:: Objective ::
Give back the full listing verbatim, apart from its images.

* * * * * * * * *

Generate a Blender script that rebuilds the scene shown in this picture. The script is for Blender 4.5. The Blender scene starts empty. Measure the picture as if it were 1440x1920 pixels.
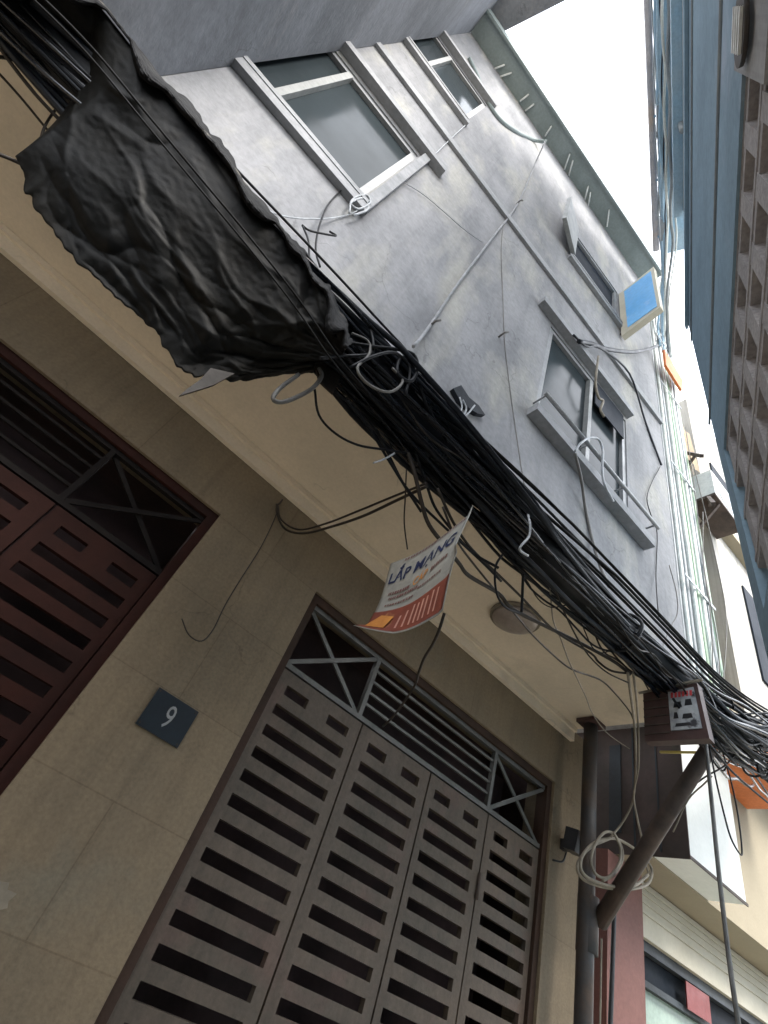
import bpy, math, random
from mathutils import Vector, Matrix, noise
random.seed(7)
R3 = math.radians
# ------------------------------------------------------------------ camera
# world: x runs along the alley, y points into the house wall, z up; the eye is the origin, the ground is 1.6 m below it
F = 951.37
RW = ((0.69818433, -0.64659316, 0.30733683), (0.64229108, 0.37610399, -0.66783828), (0.31622906, 0.66367392, 0.67789093))
GZ = -1.6
scene = bpy.context.scene
COL = scene.collection
cam_d = bpy.data.cameras.new("camera")
cam = bpy.data.objects.new("camera", cam_d)
COL.objects.link(cam)
right, up, back = Vector(RW[0]), -Vector(RW[1]), -Vector(RW[2])
cam.matrix_world = Matrix(((right.x, up.x, back.x, 0), (right.y, up.y, back.y, 0), (right.z, up.z, back.z, 0), (0, 0, 0, 1)))
cam_d.sensor_fit = 'VERTICAL'
cam_d.sensor_height = 36.0
cam_d.lens = F / 1920 * 36.0
cam_d.clip_start = 0.02
cam_d.clip_end = 500
scene.camera = cam
# ------------------------------------------------------------------ world and sun (bright overcast sky)
SUN_EL, SUN_AZ = R3(48), R3(-88)      # azimuth of the sun measured from +x towards +y
world = bpy.data.worlds.new("World")
scene.world = world
world.use_nodes = True
nt = world.node_tree
bg = nt.nodes['Background']
sky = nt.nodes.new('ShaderNodeTexSky')
sky.sky_type = 'NISHITA'
sky.sun_disc = False
sky.sun_elevation = SUN_EL
sky.sun_rotation = R3(90) - SUN_AZ
sky.dust_density = 6.0
sky.air_density = 1.5
cloud = nt.nodes.new('ShaderNodeTexNoise')
cloud.inputs['Scale'].default_value = 1.6
cloud.inputs['Detail'].default_value = 6
ramp = nt.nodes.new('ShaderNodeValToRGB')
ramp.color_ramp.elements[0].position = 0.3
ramp.color_ramp.elements[0].color = (9.0, 9.4, 10.2, 1)
ramp.color_ramp.elements[1].position = 0.7
ramp.color_ramp.elements[1].color = (12, 12.3, 12.8, 1)
mixn = nt.nodes.new('ShaderNodeMix')
mixn.data_type = 'RGBA'
mixn.inputs[0].default_value = 0.85
nt.links.new(cloud.outputs['Fac'], ramp.inputs['Fac'])
nt.links.new(sky.outputs['Color'], mixn.inputs[6])
nt.links.new(ramp.outputs['Color'], mixn.inputs[7])
nt.links.new(mixn.outputs[2], bg.inputs['Color'])
bg.inputs['Strength'].default_value = 0.13
sd = bpy.data.lights.new("sun", 'SUN')
sd.energy = 1.3
sd.angle = R3(22)
sd.color = (1.0, 0.96, 0.9)
sun = bpy.data.objects.new("sun", sd)
COL.objects.link(sun)
sun.rotation_euler = Vector((math.cos(SUN_EL) * math.cos(SUN_AZ), math.cos(SUN_EL) * math.sin(SUN_AZ), math.sin(SUN_EL))).to_track_quat('Z', 'Y').to_euler()
scene.view_settings.view_transform = 'Standard'
scene.view_settings.look = 'None'
scene.view_settings.exposure = 2.05
scene.view_settings.gamma = 1.0
scene.render.engine = 'CYCLES'
scene.cycles.max_bounces = 10
scene.cycles.diffuse_bounces = 6


# ------------------------------------------------------------------ helpers
def ray(px, py):
    a, b = px - 720.0, py - 960.0
    return Vector([RW[0][i] * a + RW[1][i] * b + RW[2][i] * F for i in range(3)])


def atx(px, py, v):
    r = ray(px, py)
    return r * (v / r.x)


def aty(px, py, v):
    r = ray(px, py)
    return r * (v / r.y)


def atz(px, py, v):
    r = ray(px, py)
    return r * (v / r.z)


def smooth(pts, n=6):
    P = [Vector(p) for p in pts]
    if len(P) < 3:
        return P
    P = [P[0] * 2 - P[1]] + P + [P[-1] * 2 - P[-2]]
    out = []
    for i in range(1, len(P) - 2):
        a, b, c, d = P[i - 1:i + 3]
        for k in range(n):
            t = k / n
            out.append(0.5 * ((2 * b) + (c - a) * t + (2 * a - 5 * b + 4 * c - d) * t * t + (3 * b - a - 3 * c + d) * t ** 3))
    out.append(P[-2])
    return out


class MB:
    def __init__(self):
        self.v = []
        self.f = []
        self.sm = []

    def face(self, *pts, s=False):
        i = len(self.v)
        self.v += [Vector(p) for p in pts]
        self.f.append(tuple(range(i, i + len(pts))))
        self.sm.append(s)
        return self

    def hexa(self, c):
        # c: 8 corners, bottom 4 then top 4
        i = len(self.v)
        self.v += [Vector(p) for p in c]
        for q in ((0, 3, 2, 1), (4, 5, 6, 7), (0, 1, 5, 4), (1, 2, 6, 5), (2, 3, 7, 6), (3, 0, 4, 7)):
            self.f.append(tuple(i + k for k in q))
            self.sm.append(False)
        return self

    def box(self, x0, x1, y0, y1, z0, z1):
        return self.hexa([(x0, y0, z0), (x1, y0, z0), (x1, y1, z0), (x0, y1, z0), (x0, y0, z1), (x1, y0, z1), (x1, y1, z1), (x0, y1, z1)])

    def obox(self, o, a, b, c):
        o, a, b, c = Vector(o), Vector(a), Vector(b), Vector(c)
        return self.hexa([o, o + a, o + a + b, o + b, o + c, o + a + c, o + a + b + c, o + b + c])

    def bar(self, p, q, w, d=None, upv=(0, 0, 1)):
        p, q = Vector(p), Vector(q)
        d = d or w
        t = (q - p).normalized()
        u = Vector(upv)
        if abs(t.dot(u)) > .98:
            u = Vector((0, 1, 0))
        a = t.cross(u).normalized() * w
        b = t.cross(a).normalized() * d
        return self.obox(p - a / 2 - b / 2, a, b, q - p)

    def tube(self, pts, r, n=6, sm=5, closed=False, rf=None):
        P = smooth(pts, sm) if sm else [Vector(p) for p in pts]
        m = len(P)
        i0 = len(self.v)
        prev = None
        for i, p in enumerate(P):
            t = (P[min(i + 1, m - 1)] - P[max(i - 1, 0)])
            if t.length < 1e-9:
                t = Vector((0, 0, 1))
            t.normalize()
            if prev is None:
                a = t.orthogonal().normalized()
            else:
                a = (prev - t * prev.dot(t))
                a = a.normalized() if a.length > 1e-6 else t.orthogonal().normalized()
            prev = a
            b = t.cross(a)
            rr = r * (rf(i / (m - 1)) if rf else 1)
            for k in range(n):
                w = 2 * math.pi * k / n
                self.v.append(p + (a * math.cos(w) + b * math.sin(w)) * rr)
        for i in range(m - 1):
            for k in range(n):
                self.f.append((i0 + i * n + k, i0 + i * n + (k + 1) % n, i0 + (i + 1) * n + (k + 1) % n, i0 + (i + 1) * n + k))
                self.sm.append(True)
        self.f.append(tuple(i0 + k for k in range(n))[::-1])
        self.sm.append(False)
        self.f.append(tuple(i0 + (m - 1) * n + k for k in range(n)))
        self.sm.append(False)
        return self

    def build(self, name, m, parent=None):
        base = parent_world(parent) if parent else Vector((0, 0, 0))
        me = bpy.data.meshes.new(name)
        me.from_pydata([tuple(p - base) for p in self.v], [], self.f)
        me.polygons.foreach_set('use_smooth', self.sm)
        me.update()
        o = bpy.data.objects.new(name, me)
        if m:
            me.materials.append(m)
        COL.objects.link(o)
        if parent:
            o.parent = parent
        return o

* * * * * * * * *

:: Answer in full ::
Generate a Blender script that rebuilds the scene shown in this picture. The script is for Blender 4.5. The Blender scene starts empty. Measure the picture as if it were 1440x1920 pixels.
import bpy, math, random
from mathutils import Vector, Matrix, noise
random.seed(7)
R3 = math.radians
# ------------------------------------------------------------------ camera
# world: x runs along the alley, y points into the house wall, z up; the eye is the origin, the ground is 1.6 m below it
F = 951.37
RW = ((0.69818433, -0.64659316, 0.30733683), (0.64229108, 0.37610399, -0.66783828), (0.31622906, 0.66367392, 0.67789093))
GZ = -1.6
scene = bpy.context.scene
COL = scene.collection
cam_d = bpy.data.cameras.new("camera")
cam = bpy.data.objects.new("camera", cam_d)
COL.objects.link(cam)
right, up, back = Vector(RW[0]), -Vector(RW[1]), -Vector(RW[2])
cam.matrix_world = Matrix(((right.x, up.x, back.x, 0), (right.y, up.y, back.y, 0), (right.z, up.z, back.z, 0), (0, 0, 0, 1)))
cam_d.sensor_fit = 'VERTICAL'
cam_d.sensor_height = 36.0
cam_d.lens = F / 1920 * 36.0
cam_d.clip_start = 0.02
cam_d.clip_end = 500
scene.camera = cam
# ------------------------------------------------------------------ world and sun (bright overcast sky)
SUN_EL, SUN_AZ = R3(48), R3(-88)      # azimuth of the sun measured from +x towards +y
world = bpy.data.worlds.new("World")
scene.world = world
world.use_nodes = True
nt = world.node_tree
bg = nt.nodes['Background']
sky = nt.nodes.new('ShaderNodeTexSky')
sky.sky_type = 'NISHITA'
sky.sun_disc = False
sky.sun_elevation = SUN_EL
sky.sun_rotation = R3(90) - SUN_AZ
sky.dust_density = 6.0
sky.air_density = 1.5
cloud = nt.nodes.new('ShaderNodeTexNoise')
cloud.inputs['Scale'].default_value = 1.6
cloud.inputs['Detail'].default_value = 6
ramp = nt.nodes.new('ShaderNodeValToRGB')
ramp.color_ramp.elements[0].position = 0.3
ramp.color_ramp.elements[0].color = (9.0, 9.4, 10.2, 1)
ramp.color_ramp.elements[1].position = 0.7
ramp.color_ramp.elements[1].color = (12, 12.3, 12.8, 1)
mixn = nt.nodes.new('ShaderNodeMix')
mixn.data_type = 'RGBA'
mixn.inputs[0].default_value = 0.85
nt.links.new(cloud.outputs['Fac'], ramp.inputs['Fac'])
nt.links.new(sky.outputs['Color'], mixn.inputs[6])
nt.links.new(ramp.outputs['Color'], mixn.inputs[7])
nt.links.new(mixn.outputs[2], bg.inputs['Color'])
bg.inputs['Strength'].default_value = 0.13
sd = bpy.data.lights.new("sun", 'SUN')
sd.energy = 1.3
sd.angle = R3(22)
sd.color = (1.0, 0.96, 0.9)
sun = bpy.data.objects.new("sun", sd)
COL.objects.link(sun)
sun.rotation_euler = Vector((math.cos(SUN_EL) * math.cos(SUN_AZ), math.cos(SUN_EL) * math.sin(SUN_AZ), math.sin(SUN_EL))).to_track_quat('Z', 'Y').to_euler()
scene.view_settings.view_transform = 'Standard'
scene.view_settings.look = 'None'
scene.view_settings.exposure = 2.05
scene.view_settings.gamma = 1.0
scene.render.engine = 'CYCLES'
scene.cycles.max_bounces = 10
scene.cycles.diffuse_bounces = 6


# ------------------------------------------------------------------ helpers
def ray(px, py):
    a, b = px - 720.0, py - 960.0
    return Vector([RW[0][i] * a + RW[1][i] * b + RW[2][i] * F for i in range(3)])


def atx(px, py, v):
    r = ray(px, py)
    return r * (v / r.x)


def aty(px, py, v):
    r = ray(px, py)
    return r * (v / r.y)


def atz(px, py, v):
    r = ray(px, py)
    return r * (v / r.z)


def smooth(pts, n=6):
    P = [Vector(p) for p in pts]
    if len(P) < 3:
        return P
    P = [P[0] * 2 - P[1]] + P + [P[-1] * 2 - P[-2]]
    out = []
    for i in range(1, len(P) - 2):
        a, b, c, d = P[i - 1:i + 3]
        for k in range(n):
            t = k / n
            out.append(0.5 * ((2 * b) + (c - a) * t + (2 * a - 5 * b + 4 * c - d) * t * t + (3 * b - a - 3 * c + d) * t ** 3))
    out.append(P[-2])
    return out


class MB:
    def __init__(self):
        self.v = []
        self.f = []
        self.sm = []

    def face(self, *pts, s=False):
        i = len(self.v)
        self.v += [Vector(p) for p in pts]
        self.f.append(tuple(range(i, i + len(pts))))
        self.sm.append(s)
        return self

    def hexa(self, c):
        # c: 8 corners, bottom 4 then top 4
        i = len(self.v)
        self.v += [Vector(p) for p in c]
        for q in ((0, 3, 2, 1), (4, 5, 6, 7), (0, 1, 5, 4), (1, 2, 6, 5), (2, 3, 7, 6), (3, 0, 4, 7)):
            self.f.append(tuple(i + k for k in q))
            self.sm.append(False)
        return self

    def box(self, x0, x1, y0, y1, z0, z1):
        return self.hexa([(x0, y0, z0), (x1, y0, z0), (x1, y1, z0), (x0, y1, z0), (x0, y0, z1), (x1, y0, z1), (x1, y1, z1), (x0, y1, z1)])

    def obox(self, o, a, b, c):
        o, a, b, c = Vector(o), Vector(a), Vector(b), Vector(c)
        return self.hexa([o, o + a, o + a + b, o + b, o + c, o + a + c, o + a + b + c, o + b + c])

    def bar(self, p, q, w, d=None, upv=(0, 0, 1)):
        p, q = Vector(p), Vector(q)
        d = d or w
        t = (q - p).normalized()
        u = Vector(upv)
        if abs(t.dot(u)) > .98:
            u = Vector((0, 1, 0))
        a = t.cross(u).normalized() * w
        b = t.cross(a).normalized() * d
        return self.obox(p - a / 2 - b / 2, a, b, q - p)

    def tube(self, pts, r, n=6, sm=5, closed=False, rf=None):
        P = smooth(pts, sm) if sm else [Vector(p) for p in pts]
        m = len(P)
        i0 = len(self.v)
        prev = None
        for i, p in enumerate(P):
            t = (P[min(i + 1, m - 1)] - P[max(i - 1, 0)])
            if t.length < 1e-9:
                t = Vector((0, 0, 1))
            t.normalize()
            if prev is None:
                a = t.orthogonal().normalized()
            else:
                a = (prev - t * prev.dot(t))
                a = a.normalized() if a.length > 1e-6 else t.orthogonal().normalized()
            prev = a
            b = t.cross(a)
            rr = r * (rf(i / (m - 1)) if rf else 1)
            for k in range(n):
                w = 2 * math.pi * k / n
                self.v.append(p + (a * math.cos(w) + b * math.sin(w)) * rr)
        for i in range(m - 1):
            for k in range(n):
                self.f.append((i0 + i * n + k, i0 + i * n + (k + 1) % n, i0 + (i + 1) * n + (k + 1) % n, i0 + (i + 1) * n + k))
                self.sm.append(True)
        self.f.append(tuple(i0 + k for k in range(n))[::-1])
        self.sm.append(False)
        self.f.append(tuple(i0 + (m - 1) * n + k for k in range(n)))
        self.sm.append(False)
        return self

    def build(self, name, m, parent=None):
        base = parent_world(parent) if parent else Vector((0, 0, 0))
        me = bpy.data.meshes.new(name)
        me.from_pydata([tuple(p - base) for p in self.v], [], self.f)
        me.polygons.foreach_set('use_smooth', self.sm)
        me.update()
        o = bpy.data.objects.new(name, me)
        if m:
            me.materials.append(m)
        COL.objects.link(o)
        if parent:
            o.parent = parent
        return o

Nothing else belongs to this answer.